Systems of oppression thrive under us picking and choosing which one we want to work on. At various times we will see this play out in the media. For example, after Black Lives Matter began gaining steam, Lana Del Ray came out with this tweet:



So this is a complicated one but I'll just go there. We begin to fall into a trap when we decide not to go deeper into the intersectionality of racism and sexism. That's what this post gets into and most of the media didn't do much exploring of it. There is incredible privilege of a white woman, addressing a group of black woman and saying that what they write and sing about is privileged. See how messy it gets? She's trying to address her own sexism and yet she brings out race instead as she needs to use the African American women as a prop to address the issue of sexism. No matter the relative power of individual, they can fall into this trap.

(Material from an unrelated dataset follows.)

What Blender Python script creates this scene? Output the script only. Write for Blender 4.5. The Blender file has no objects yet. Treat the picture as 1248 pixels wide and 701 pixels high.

This is why understanding that there is no hierarchy of oppression is essential. You cannot use another 'ism in order to get equality for your own ism. This is how oppression remains in place. This ends up causing groups to be pitted against one another and used by included groups as distractions.


Summed up by Aurdre Lorde in her poem, There is No Hierarchy of Oppression, articulates a passionate and beautiful way of articulating how it is impossible it is to respond from one identity: I was born Black, and a woman. I am trying to become the strongest person I can become to live the life I have been given and to help effect change toward a liveable future for this earth and for my children. As a Black, lesbian, feminist, socialist, poet, mother of two including one boy and a member of an interracial couple, I usually find myself part of some group in which the majority defines me as deviant, difficult, inferior or just plain “wrong.”


What this sets in place is infighting between isms, setting about a desire to prioritize one ism over the other. This is where your lesson on intersectionality becomes vitally important.